UK worker
UK workers are in for a pay rise in 2014 which should help ease the squeeze on incomes after wages rose more slowly than prices following the financial crisis Reuters

Britain's squeeze on wages will ease in 2014 as more than half of UK businesses plan to increase workers' pay during the year, according to a survey.

The Barclays Employers Survey 2014, which polled 684 firms, found 57% of respondents said they would lift wages in the coming year. A further 39% said the whole workforce would be in for a pay rise.

Wages are at the centre of a political debate around what the opposition Labour party has dubbed the "cost of living crisis". For several years after the financial crisis, pay growth has been slower than consumer price inflation – meaning a real terms fall in wages.

"After an extended period of wage freezes, which have been tough for employees, it's good to see that so many employers will be increasing wages in the coming year," said Kevin Wall, co-head of corporate banking origination at Barclays.

"This can only have a positive impact on employee morale. However, it will increase inflationary pressure as the year progresses."

Signs that wages will rise more quickly are welcome in the eyes of the Conservative and Liberal Democrat coalition government.

They are under attack from Labour that the emerging UK economic recovery is not filtering down to the masses' pockets.

Pay growth is at an annual rate of around 0.8%, according to the Office for National Statistics (ONS), against inflation of 2%.

Chancellor George Osborne said he has written to the Low Pay Commission suggesting there should be an above-inflation hike in the National Minimum Wage.

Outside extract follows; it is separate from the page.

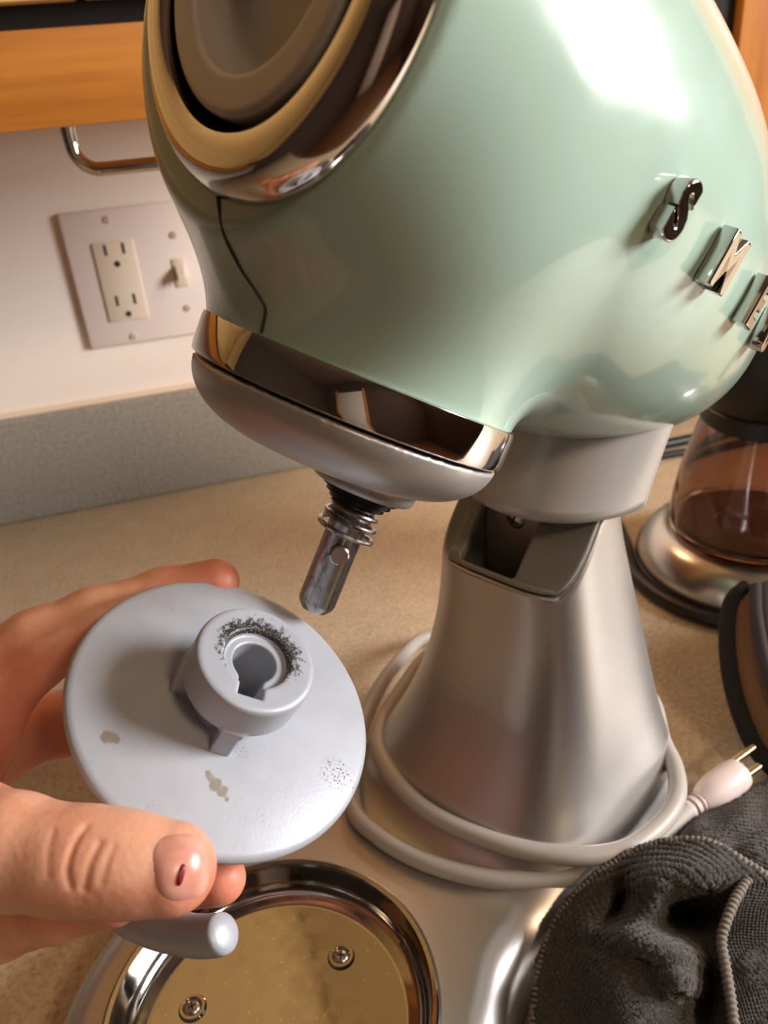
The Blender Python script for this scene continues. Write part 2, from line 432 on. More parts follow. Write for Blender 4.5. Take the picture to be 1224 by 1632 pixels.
# --- stand: foot plate and column in one casting
WK = np.array([0.020, 0.030, 0.036, 0.045, 0.060, 0.080, 0.100, 0.120, 0.140, 0.160, 0.185, 0.215])
UF = np.array([0.090, 0.097, 0.1015, 0.108, 0.1205, 0.133, 0.1405, 0.145, 0.147, 0.148, 0.149, 0.150])
UR = np.array([0.237, 0.236, 0.235, 0.2335, 0.232, 0.230, 0.2265, 0.2215, 0.216, 0.210, 0.205, 0.202])
HB = np.array([0.0715, 0.0700, 0.0675, 0.0637, 0.0570, 0.0502, 0.0453, 0.0416, 0.0388, 0.0366, 0.0350, 0.0340])
def cubic(x, xs, ys):
    # smooth interpolation (Hermite)
    m = np.gradient(ys, xs); x = np.clip(x, xs[0], xs[-1]); i = np.clip(np.searchsorted(xs, x) - 1, 0, len(xs) - 2)
    h = xs[i + 1] - xs[i]; t = (x - xs[i]) / h
    return (2 * t ** 3 - 3 * t ** 2 + 1) * ys[i] + (t ** 3 - 2 * t ** 2 + t) * h * m[i] + (-2 * t ** 3 + 3 * t ** 2) * ys[i + 1] + (t ** 3 - t ** 2) * h * m[i + 1]
def column_f(P, off=0.0):
    uf = cubic(P[:, 2], WK, UF); ur = cubic(P[:, 2], WK, UR); b = cubic(P[:, 2], WK, HB) - off
    uc = (uf + ur) / 2; a = (ur - uf) / 2 - off
    n = 3.7
    r = ((np.abs(P[:, 0] - uc) / a) ** n + (np.abs(P[:, 1]) / b) ** n) ** (1 / n)
    return (r - 1) * np.minimum(a, b)
def lip(u): return 0.1535 + smin(np.clip(u - 0.1535, 0, 1) * 1.05, np.full_like(u, 0.034), 0.008)
def foot2d(P):
    x, y = P[:, 0], P[:, 1]
    c1 = np.hypot(x, y) - 0.0905
    qx = np.abs(x - 0.165) - (0.08 - 0.05); qy = np.abs(y) - (0.070 - 0.05)
    c2 = np.hypot(np.maximum(qx, 0), np.maximum(qy, 0)) + np.minimum(np.maximum(qx, qy), 0) - 0.05
    qx = np.abs(x - 0.10) - 0.06; qy = np.abs(y) - 0.062
    c3 = np.maximum(qx, qy)
    return smin(smin(c1, c2, 0.03), c3, 0.03)
def stand_f(P):
    f2 = foot2d(P); r = 0.013
    z = P[:, 2]
    # plate with rounded shoulder
    g = f2 + np.clip((z - 0.004), 0, 1) * 0.18
    q1 = g + r; q2 = z - 0.030 + r
    pl = np.minimum(np.maximum(q1, q2), 0) + np.hypot(np.maximum(q1, 0), np.maximum(q2, 0)) - r
    pl = np.maximum(pl, 0.0008 - z)
    co = np.maximum(column_f(P), 0.012 - z)
    co = smax(co, z - (lip(P[:, 0]) - 0.0030), 0.0012)
    d = smin(pl, co, 0.012)
    # column pocket
    inn = np.maximum(np.maximum(np.abs(P[:, 1] - 0.006) - 0.0150, np.abs(P[:, 0] - 0.1715) - 0.0185), 0.125 - z)
    d = smax(d, -inn, 0.0006)
    # seat of the bowl dish
    rr = np.hypot(P[:, 0], P[:, 1])
    d = smax(d, -np.maximum(rr - 0.0645, 0.013 - z), 0.0012)
    return d
stand = sdf_obj('stand', stand_f, (-0.096, -0.098, -0.002), (0.30, 0.098, 0.192), 0.0013, M_silver, mixer)

# bowl dish
dish = MB().lathe([(0.0665, 0.0302), (0.0662, 0.0325), (0.0648, 0.0338), (0.0632, 0.0333), (0.0618, 0.030), (0.0612, 0.0255), (0.0596, 0.0215), (0.0565, 0.0192), (0.0545, 0.0190), (0.0535, 0.0182), (0.052, 0.0180), (0.0, 0.0180)], 96).build('bowl_dish', M_dish, mixer)
def screw(name, M, r, m, parent, m2=M_slot, washer=None):
    o = MB().lathe([(0.0001, r * 0.55), (r * 0.6, r * 0.5), (r * 0.92, r * 0.25), (r, 0.0)], 24, M).build(name, m, parent)
    return o
def cross(M, r, h, parent, m=M_slot):
    b = MB()
    b.box((-r, -r * 0.2, h), (r, r * 0.2, h + 0.0002), 0, M); b.box((-r * 0.2, -r, h), (r * 0.2, r, h + 0.0002), 0, M)
    return b.build('cross_slot', m, parent, smooth=False)
M_screw = mat('screw_steel', (0.5, 0.48, 0.45, 1), 0.28, 1.0)
for a in (0, 120, 240):
    ca, sa = 0.0365 * math.cos(math.radians(a)), 0.0365 * math.sin(math.radians(a))
    def MM(p, ca=ca, sa=sa, a=a):
        c, s = math.cos(a + 0.6), math.sin(a + 0.6)
        return np.array([ca + p[0] * c - p[1] * s, sa + p[0] * s + p[1] * c, 0.0183 + p[2]])
    MB().lathe([(0.0034, 0.0001), (0.0040, 0.0011), (0.0052, 0.0011), (0.0058, 0.0)], 28, MM).build('screw_seat', M_dish, dish)
    b = MB().lathe([(0.0001, 0.0013), (0.0020, 0.0012), (0.0030, 0.0007), (0.0034, 0.0)], 24, MM)
    b.build('dish_screw', M_screw, dish)
    cross(MM, 0.0017, 0.00125, dish)

# --- column collar (plastic insert) with dark pocket, bracket and screw
def collar_f(P):
    z = P[:, 2]; L = lip(P[:, 0])
    sh = smax(column_f(P, 0.0011), np.maximum(z - (L + 0.0002), L - 0.0024 - z), 0.0012)
    pk = np.maximum(np.abs(P[:, 1] - 0.006) - 0.0145, np.abs(P[:, 0] - 0.1715) - 0.0205)
    nt = np.maximum(np.abs(P[:, 1] - 0.006) - 0.0205, np.abs(P[:, 0] - 0.1775) - 0.0060)
    d = smax(sh, -np.minimum(pk, nt), 0.0008)
    # raised cheek along the far side of the pocket
    ck = np.maximum(np.maximum(np.abs(P[:, 1] - 0.0225) - 0.0028, np.abs(P[:, 0] - 0.162) - 0.0105), np.maximum(z - (L + 0.003), L - 0.002 - z))
    return smin(d, ck, 0.003)
sdf_obj('collar', collar_f, (0.146, -0.040, 0.146), (0.216, 0.040, 0.196), 0.0009, M_collar, mixer)
MB().box((0.1532, -0.0088, 0.1252), (0.1895, 0.0208, 0.128)).build('pocket_floor', M_black, mixer)
br = MB().box((0.1725, -0.0087, 0.128), (0.1775, 0.0207, 0.1985), 0.0006).build('hinge_bracket', mat('dull_bracket_metal', (0.30, 0.27, 0.24, 1), 0.5, 0.5), mixer)
def MB_scr(p): return np.array([0.1725 - p[2], 0.004 + p[0] * 0.94 - p[1] * 0.34, 0.1690 + p[1] * 0.94 + p[0] * 0.34])
MB().lathe([(0.0001, 0.0022), (0.003, 0.0020), (0.0046, 0.0009), (0.0048, 0.0)], 24, MB_scr).build('bracket_screw', mat('brassy_screw', (0.62, 0.55, 0.42, 1), 0.3, 1.0), br)
cross(MB_scr, 0.0028, 0.0021, br)

# --- head frame
EA = np.array([0.8576, 0.0, -0.5143]); EA /= np.linalg.norm(EA)
ED = np.array([0.5100, -0.1292, 0.8504]); ED -= ED.dot(EA) * EA; ED /= np.linalg.norm(ED)
EY = np.cross(ED, EA)
HO = np.array([0.0737, 0, 0.2555])
def hf(p):   # head frame (s, y, d) -> mixer frame
    p = np.asarray(p, float); return HO + p[..., 0:1] * EA + p[..., 1:2] * EY + p[..., 2:3] * ED
RM, SM, LL, D0, D1, PP = 0.0741, 0.0531, 0.2221, 0.0936, 0.0768, 1.5993
R0 = 0.0556
NT_ = math.radians(6); NC = np.array([-0.0764, 0.0, 0.0945]); NF = np.array([-math.cos(NT_), 0, -math.sin(NT_)])
NU = np.array([-math.sin(NT_), 0, math.cos(NT_)])
def body_f(P):
    s = P[:, 0]; dc = D0 + (D1 - D0) * (s + 0.076) / (LL + 0.076); rho = np.hypot(P[:, 1], P[:, 2] - dc)
    qa = np.clip((SM - s) / (SM + 0.076), 0, 1.6); Ra = R0 + (RM - R0) * (1 - qa ** 2.2)
    fa = rho - np.maximum(Ra, 0.03)
    qb = np.maximum(s - SM, 0) / (LL - SM)
    fb = (np.sqrt(rho ** 2 / RM ** 2 + qb ** PP) - 1) * RM
    return np.where(s <= SM, fa, fb)
def head_f(P):
    d = body_f(P)
    q = np.hypot(P[:, 0], P[:, 1])
    nk = np.maximum(q - 0.0500 - 0.06 * np.clip(P[:, 2] - 0.0132, 0, 0.05), np.maximum(0.0118 - P[:, 2], P[:, 2] - 0.09))
    ch = (np.sqrt(((P[:, 0] + 0.022) / 0.055) ** 2 + (P[:, 1] / 0.062) ** 2 + ((P[:, 2] - 0.067) / 0.056) ** 2) - 1) * 0.055
    d = smin(d, ch, 0.012)
    d = smin(d, nk, 0.014)
    zn = (P - NC) @ NF; d = smax(d, zn, 0.003)
    qn = np.hypot(P[:, 1], (P - NC) @ NU)
    d = smax(d, -np.maximum(qn - 0.0440, -0.014 - zn), 0.001)          # seat of the nose cap
    return d
head = sdf_obj('head', head_f, (-0.102, -0.080, 0.008), (0.230, 0.080, 0.180), 0.0014, M_mint, mixer, hf)

# parting line of the two shell halves down the front
def head_w(p):
    q = to_local(p) - HO; return head_f(np.stack([q @ EA, q @ EY, q @ ED], -1))
def on_head(x, y):
    dr = RC @ np.array([x - CX, y - CY, FPX]); dr /= np.linalg.norm(dr); p = CAM + dr * 0.1
    for _ in range(80): p = p + dr * max(head_w(p[None])[0], 0) * 0.8
    return to_local(p)
sl = spline(np.array([on_head(*p) for p in ((346, 300), (350, 335), (359, 378), (384, 428), (412, 470), (423, 492), (421, 512), (417, 530))]), 6)
MB().tube(sl, 0.0005, 8).build('parting_seam', mat('seam_shadow_green', srgb(58, 66, 52), 0.6), head)

# chrome band under the head
band = MB().lathe([(0.046, 0.0003), (0.0502, 0.0003), (0.0514, 0.0010), (0.0517, 0.0024), (0.0519, 0.0112), (0.0516, 0.0128), (0.0506, 0.0133), (0.046, 0.0133)], 128, hf).build('chrome_band', M_chrome, mixer)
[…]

He said the recovery means the "economy can afford it".

He is also lifting the personal allowance – the earnings threshold at which an individual starts paying tax – to £10,000 in the 2014/15 financial year. It will rise by inflation each year after that.

Ed Miliband, Labour leader, said his party would freeze energy prices, offer better childcare support so parents could go to work, abolish the bedroom tax, which reduces housing benefit for those with spare rooms, and increase the minimum wage.

Miliband said the cost of living crisis is still the "single biggest challenge our country faces" despite the apparent recovery.